La santidad como bondad
Las relaciones interpersonales son la base de la vida en sociedad y se dan de distinto modo en numerosos contextos cotidianos (matrimonio, familia, amigos, trabajo, ciudadanía, etcétera).
La tolerancia y el respeto son pilares fundamentales para una sana y constructiva relación social. Desde una perspectiva moral, son una expresión de bondad, y por eso son un requisito para la santidad. La búsqueda de la santidad implica el reconocimiento de la dignidad divina en cada ser humano, independientemente de sus creencias e ideologías. Al practicar la tolerancia y el respeto, se construye un espacio en el que los otros se toman hermanos y donde las divergencias no son obstáculos insuperables, sino oportunidades para el crecimiento y la comprensión mutua.
No se puede ser santo sin ser bueno, y ser bueno es sinónimo de hacer el bien a los demás: tolerando y respetando, escuchando y dialogando, acogiendo y defendiendo, ayudando y sirviendo. Se trata de ser bueno y hacer el bien, como dice Simón Pedro: «Me refiero a Jesús el nazareno, ungido por Dios con la fuerza del Espíritu Santo, que pasó haciendo el bien y curando a los oprimidos por el diablo, porque Dios estaba con él» (Hch 10,38).
Desde una bondad que se traduce en tolerancia y respeto, aquellos que buscan la santidad no pueden ignorar las injusticias y desafíos que afectan a la sociedad en su conjunto. La participación activa en la construcción de un mundo más justo, bondadoso y equitativo se convierte así en una expresión imprescindible de la búsqueda de la santidad.

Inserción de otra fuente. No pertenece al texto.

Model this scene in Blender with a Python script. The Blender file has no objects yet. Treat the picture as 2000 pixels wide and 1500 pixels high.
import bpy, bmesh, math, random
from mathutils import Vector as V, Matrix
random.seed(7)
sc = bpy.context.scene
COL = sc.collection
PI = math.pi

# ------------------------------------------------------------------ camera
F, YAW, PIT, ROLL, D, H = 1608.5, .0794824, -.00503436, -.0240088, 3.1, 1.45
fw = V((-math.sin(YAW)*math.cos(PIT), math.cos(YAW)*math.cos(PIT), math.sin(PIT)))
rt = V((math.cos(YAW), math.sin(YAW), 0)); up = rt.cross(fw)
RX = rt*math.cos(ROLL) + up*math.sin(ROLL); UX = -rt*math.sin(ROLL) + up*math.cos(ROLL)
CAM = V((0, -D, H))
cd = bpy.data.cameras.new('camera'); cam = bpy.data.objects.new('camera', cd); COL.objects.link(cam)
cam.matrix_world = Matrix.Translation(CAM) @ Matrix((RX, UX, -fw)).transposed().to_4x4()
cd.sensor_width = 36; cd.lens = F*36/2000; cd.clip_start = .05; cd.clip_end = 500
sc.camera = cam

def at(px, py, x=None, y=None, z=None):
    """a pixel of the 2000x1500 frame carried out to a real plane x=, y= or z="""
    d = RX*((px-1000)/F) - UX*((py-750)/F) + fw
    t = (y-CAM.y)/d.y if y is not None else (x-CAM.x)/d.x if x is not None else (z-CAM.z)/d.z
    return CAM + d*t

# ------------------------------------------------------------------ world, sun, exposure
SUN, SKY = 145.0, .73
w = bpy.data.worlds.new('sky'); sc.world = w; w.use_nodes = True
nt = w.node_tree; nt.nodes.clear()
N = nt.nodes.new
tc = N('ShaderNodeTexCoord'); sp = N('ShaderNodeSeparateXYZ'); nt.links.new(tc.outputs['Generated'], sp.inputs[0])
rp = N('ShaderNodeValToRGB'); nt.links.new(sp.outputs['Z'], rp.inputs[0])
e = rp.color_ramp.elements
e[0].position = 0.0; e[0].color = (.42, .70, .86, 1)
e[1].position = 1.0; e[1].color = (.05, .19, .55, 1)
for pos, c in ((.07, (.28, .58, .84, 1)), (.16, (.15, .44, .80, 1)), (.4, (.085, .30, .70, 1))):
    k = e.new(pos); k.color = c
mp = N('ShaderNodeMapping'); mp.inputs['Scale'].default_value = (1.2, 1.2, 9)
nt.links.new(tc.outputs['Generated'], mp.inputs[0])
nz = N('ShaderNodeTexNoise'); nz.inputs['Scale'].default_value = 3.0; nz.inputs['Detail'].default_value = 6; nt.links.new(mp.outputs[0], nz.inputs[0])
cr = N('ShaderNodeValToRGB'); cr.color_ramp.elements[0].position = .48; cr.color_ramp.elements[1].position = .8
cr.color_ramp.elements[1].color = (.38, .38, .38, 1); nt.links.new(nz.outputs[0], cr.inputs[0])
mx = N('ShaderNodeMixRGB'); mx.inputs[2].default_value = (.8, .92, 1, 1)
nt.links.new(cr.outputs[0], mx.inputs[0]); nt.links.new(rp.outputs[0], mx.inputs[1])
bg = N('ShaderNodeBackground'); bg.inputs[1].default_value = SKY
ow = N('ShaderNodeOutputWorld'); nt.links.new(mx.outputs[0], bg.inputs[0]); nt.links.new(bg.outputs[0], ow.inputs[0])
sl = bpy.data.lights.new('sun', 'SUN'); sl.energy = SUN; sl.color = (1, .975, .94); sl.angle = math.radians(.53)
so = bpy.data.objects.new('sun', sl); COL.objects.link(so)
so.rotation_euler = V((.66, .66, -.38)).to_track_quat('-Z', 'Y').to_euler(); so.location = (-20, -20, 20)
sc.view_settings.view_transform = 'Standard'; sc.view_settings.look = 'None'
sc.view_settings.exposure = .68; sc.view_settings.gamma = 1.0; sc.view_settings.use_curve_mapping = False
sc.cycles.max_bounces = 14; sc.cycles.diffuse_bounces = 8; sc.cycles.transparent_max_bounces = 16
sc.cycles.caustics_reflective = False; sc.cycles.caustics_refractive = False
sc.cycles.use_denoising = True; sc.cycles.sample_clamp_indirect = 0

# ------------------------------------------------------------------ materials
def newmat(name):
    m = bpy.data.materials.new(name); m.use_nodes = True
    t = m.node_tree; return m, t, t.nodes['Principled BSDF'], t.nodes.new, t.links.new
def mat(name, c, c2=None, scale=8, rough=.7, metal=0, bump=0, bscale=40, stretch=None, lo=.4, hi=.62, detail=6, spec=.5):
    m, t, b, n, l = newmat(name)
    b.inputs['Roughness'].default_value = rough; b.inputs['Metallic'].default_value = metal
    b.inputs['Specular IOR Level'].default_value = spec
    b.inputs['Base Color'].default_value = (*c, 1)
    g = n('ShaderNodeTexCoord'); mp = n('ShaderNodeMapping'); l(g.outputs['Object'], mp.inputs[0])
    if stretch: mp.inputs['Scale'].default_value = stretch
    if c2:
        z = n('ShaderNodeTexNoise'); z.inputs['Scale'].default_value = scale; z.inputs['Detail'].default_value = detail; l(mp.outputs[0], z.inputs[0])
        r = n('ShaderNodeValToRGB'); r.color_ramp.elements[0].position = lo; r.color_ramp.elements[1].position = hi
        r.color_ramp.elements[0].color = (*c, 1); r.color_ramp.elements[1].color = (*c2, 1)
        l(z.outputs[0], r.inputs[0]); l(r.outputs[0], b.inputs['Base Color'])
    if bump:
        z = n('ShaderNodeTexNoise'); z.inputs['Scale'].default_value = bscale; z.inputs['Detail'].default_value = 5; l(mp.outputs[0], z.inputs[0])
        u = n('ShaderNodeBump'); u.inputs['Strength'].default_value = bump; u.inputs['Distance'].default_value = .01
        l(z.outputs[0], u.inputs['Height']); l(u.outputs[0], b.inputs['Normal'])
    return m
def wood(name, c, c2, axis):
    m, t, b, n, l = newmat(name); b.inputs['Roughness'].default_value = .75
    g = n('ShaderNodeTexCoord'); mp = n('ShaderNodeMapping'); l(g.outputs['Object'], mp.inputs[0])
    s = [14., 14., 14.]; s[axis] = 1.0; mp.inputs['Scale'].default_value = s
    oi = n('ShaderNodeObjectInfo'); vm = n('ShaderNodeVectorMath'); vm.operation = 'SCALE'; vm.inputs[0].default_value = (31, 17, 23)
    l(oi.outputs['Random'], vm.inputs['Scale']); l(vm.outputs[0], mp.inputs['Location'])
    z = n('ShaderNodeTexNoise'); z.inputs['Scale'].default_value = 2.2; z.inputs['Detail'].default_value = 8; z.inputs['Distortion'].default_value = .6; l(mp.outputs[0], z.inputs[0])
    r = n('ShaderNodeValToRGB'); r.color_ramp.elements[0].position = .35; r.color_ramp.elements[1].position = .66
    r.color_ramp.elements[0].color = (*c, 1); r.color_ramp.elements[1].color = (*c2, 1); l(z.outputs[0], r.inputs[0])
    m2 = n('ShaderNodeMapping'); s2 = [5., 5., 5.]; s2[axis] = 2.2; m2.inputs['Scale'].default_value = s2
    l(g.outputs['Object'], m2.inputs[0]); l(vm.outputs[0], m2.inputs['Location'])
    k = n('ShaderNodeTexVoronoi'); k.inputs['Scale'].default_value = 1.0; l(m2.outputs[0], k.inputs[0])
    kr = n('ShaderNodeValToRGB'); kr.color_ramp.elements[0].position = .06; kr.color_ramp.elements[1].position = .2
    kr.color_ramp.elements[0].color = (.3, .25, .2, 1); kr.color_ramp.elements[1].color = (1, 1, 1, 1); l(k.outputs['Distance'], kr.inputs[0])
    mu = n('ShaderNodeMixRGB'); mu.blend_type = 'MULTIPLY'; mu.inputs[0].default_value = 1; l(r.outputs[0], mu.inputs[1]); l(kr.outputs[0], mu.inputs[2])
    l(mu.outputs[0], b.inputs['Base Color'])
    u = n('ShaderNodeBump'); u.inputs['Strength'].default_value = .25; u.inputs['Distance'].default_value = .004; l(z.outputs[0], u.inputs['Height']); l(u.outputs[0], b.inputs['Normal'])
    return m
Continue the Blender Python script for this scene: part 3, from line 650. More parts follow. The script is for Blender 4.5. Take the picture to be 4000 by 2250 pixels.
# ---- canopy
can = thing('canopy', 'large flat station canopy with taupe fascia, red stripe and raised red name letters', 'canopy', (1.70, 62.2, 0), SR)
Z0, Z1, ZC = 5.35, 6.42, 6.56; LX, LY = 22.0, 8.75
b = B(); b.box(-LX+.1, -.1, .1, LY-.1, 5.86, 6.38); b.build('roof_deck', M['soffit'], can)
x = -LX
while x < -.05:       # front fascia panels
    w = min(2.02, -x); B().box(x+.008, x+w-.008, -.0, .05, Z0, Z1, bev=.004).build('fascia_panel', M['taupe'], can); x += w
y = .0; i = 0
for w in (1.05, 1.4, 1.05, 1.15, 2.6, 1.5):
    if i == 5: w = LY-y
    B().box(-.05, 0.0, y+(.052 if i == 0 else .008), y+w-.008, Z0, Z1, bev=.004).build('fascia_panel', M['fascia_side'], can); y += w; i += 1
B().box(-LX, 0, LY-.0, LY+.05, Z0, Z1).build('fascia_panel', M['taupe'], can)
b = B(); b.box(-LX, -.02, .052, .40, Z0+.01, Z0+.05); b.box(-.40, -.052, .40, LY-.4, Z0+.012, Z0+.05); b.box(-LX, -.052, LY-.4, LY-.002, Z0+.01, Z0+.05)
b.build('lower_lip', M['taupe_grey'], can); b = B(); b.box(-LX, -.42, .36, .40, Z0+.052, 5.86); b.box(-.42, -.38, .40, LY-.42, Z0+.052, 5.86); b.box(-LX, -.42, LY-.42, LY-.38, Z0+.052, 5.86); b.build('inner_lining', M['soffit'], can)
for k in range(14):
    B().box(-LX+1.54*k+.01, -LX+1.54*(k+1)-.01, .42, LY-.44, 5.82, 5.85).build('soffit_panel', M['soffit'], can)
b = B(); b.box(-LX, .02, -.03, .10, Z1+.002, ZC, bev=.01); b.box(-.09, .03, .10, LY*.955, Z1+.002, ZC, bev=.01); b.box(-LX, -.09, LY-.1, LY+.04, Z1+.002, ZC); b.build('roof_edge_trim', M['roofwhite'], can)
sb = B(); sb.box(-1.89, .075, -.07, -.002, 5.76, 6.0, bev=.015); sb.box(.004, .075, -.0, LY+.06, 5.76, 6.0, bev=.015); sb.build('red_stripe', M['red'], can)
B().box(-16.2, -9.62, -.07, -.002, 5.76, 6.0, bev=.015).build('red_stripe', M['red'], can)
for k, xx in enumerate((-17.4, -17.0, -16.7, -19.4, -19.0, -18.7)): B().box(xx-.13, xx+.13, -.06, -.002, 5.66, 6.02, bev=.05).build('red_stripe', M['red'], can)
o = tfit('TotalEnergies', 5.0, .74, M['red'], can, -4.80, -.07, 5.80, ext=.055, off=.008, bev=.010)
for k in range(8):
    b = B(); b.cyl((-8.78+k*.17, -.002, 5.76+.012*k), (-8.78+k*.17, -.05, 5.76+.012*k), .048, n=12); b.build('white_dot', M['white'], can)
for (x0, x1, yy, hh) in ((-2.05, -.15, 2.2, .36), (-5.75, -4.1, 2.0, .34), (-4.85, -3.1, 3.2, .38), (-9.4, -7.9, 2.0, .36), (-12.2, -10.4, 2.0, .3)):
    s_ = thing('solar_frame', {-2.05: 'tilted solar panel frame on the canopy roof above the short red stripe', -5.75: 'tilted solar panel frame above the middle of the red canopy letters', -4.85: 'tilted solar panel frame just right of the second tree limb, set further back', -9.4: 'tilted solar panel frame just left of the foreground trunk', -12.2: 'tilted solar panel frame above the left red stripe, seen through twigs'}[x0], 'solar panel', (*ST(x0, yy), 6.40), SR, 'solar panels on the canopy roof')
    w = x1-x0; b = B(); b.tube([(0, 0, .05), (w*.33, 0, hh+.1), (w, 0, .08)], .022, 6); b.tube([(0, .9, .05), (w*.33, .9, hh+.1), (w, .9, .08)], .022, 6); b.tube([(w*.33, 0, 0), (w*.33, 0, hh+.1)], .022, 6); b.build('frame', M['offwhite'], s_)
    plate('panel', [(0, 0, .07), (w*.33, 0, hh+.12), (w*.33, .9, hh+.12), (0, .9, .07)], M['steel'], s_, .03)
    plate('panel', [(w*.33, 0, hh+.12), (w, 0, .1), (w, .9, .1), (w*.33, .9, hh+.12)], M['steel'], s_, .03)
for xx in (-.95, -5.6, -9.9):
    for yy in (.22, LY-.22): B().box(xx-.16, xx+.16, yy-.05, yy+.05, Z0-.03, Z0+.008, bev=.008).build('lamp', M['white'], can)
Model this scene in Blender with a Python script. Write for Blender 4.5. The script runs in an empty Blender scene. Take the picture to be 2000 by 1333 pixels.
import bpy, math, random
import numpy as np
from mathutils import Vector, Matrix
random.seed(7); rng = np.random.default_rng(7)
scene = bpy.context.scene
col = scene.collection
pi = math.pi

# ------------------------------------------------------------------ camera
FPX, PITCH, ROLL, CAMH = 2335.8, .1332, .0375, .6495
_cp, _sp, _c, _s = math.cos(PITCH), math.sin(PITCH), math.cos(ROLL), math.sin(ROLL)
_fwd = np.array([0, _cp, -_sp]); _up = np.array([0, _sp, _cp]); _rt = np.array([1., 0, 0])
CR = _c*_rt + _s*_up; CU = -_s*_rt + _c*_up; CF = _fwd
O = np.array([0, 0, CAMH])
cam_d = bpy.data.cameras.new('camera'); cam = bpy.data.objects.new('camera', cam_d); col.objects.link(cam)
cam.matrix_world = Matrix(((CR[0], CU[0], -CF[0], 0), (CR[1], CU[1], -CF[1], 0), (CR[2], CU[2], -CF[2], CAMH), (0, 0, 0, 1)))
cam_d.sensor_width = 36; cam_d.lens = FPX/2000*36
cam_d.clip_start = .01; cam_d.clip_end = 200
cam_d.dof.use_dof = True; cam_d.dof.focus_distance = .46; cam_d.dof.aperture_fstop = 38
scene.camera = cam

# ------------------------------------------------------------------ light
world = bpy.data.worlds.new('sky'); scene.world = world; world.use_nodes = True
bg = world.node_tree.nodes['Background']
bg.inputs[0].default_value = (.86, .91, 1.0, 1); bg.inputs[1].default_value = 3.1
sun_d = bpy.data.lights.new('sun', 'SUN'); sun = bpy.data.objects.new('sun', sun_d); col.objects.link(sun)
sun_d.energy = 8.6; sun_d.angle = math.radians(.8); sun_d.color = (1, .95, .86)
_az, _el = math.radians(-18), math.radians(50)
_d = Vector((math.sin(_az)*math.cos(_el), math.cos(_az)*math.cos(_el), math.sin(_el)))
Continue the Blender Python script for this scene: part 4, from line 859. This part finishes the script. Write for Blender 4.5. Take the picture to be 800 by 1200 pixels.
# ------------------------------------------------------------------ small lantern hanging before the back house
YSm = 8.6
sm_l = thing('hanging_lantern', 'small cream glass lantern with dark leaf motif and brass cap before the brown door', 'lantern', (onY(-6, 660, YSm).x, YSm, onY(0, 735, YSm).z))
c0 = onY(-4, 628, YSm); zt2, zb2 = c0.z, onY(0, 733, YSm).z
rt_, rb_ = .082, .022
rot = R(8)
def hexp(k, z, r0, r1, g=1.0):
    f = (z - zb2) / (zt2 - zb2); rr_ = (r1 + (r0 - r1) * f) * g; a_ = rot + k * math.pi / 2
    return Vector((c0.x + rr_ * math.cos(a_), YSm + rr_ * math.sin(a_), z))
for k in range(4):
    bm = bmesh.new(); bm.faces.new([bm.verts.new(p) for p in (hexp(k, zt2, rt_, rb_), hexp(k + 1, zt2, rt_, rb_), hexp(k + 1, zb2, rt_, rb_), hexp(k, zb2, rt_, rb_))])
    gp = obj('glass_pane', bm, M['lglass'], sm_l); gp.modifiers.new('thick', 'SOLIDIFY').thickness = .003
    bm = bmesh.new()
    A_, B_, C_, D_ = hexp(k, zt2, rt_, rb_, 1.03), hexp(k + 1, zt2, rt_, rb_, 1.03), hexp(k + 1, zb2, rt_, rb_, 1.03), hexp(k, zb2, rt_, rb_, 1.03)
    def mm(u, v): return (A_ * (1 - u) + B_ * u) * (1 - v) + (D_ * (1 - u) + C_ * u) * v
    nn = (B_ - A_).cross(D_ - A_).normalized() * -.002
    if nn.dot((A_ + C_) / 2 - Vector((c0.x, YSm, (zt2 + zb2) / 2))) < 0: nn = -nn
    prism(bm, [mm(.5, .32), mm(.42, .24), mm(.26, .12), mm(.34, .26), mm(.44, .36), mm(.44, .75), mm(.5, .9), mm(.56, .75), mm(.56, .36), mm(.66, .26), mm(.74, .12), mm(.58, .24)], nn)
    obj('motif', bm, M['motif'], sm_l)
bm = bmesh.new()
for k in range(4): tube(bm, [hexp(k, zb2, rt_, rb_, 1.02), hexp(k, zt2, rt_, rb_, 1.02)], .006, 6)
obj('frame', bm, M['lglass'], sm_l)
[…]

Ese es el reto de los que queremos ser santos: lograr cambiar nuestra sociedad empezando por llenar de bondad nuestras relaciones interpersonales, que son la base de la personalidad humana y un factor ineludible en construcción de la ética social.
En palabras del papa Francisco: «Quien cultiva la bondad en su interior recibe a cambio una conciencia tranquila, una alegría profunda aun en medio de las dificultades y de las incomprensiones. Incluso ante las ofensas recibidas, la bondad no es debilidad, sino auténtica fuerza, capaz de renunciar a la venganza»[3].
Y por último, una buena
La autenticidad, la empatía y la bondad se pueden aprender, cultivar y ejercitar.
Y al hacerlo construimos un entorno propicio y un motor poderoso para el desarrollo de un mundo en el que la armonía, la fraternidad y el compromiso son los cimientos de nuestras relaciones interpersonales.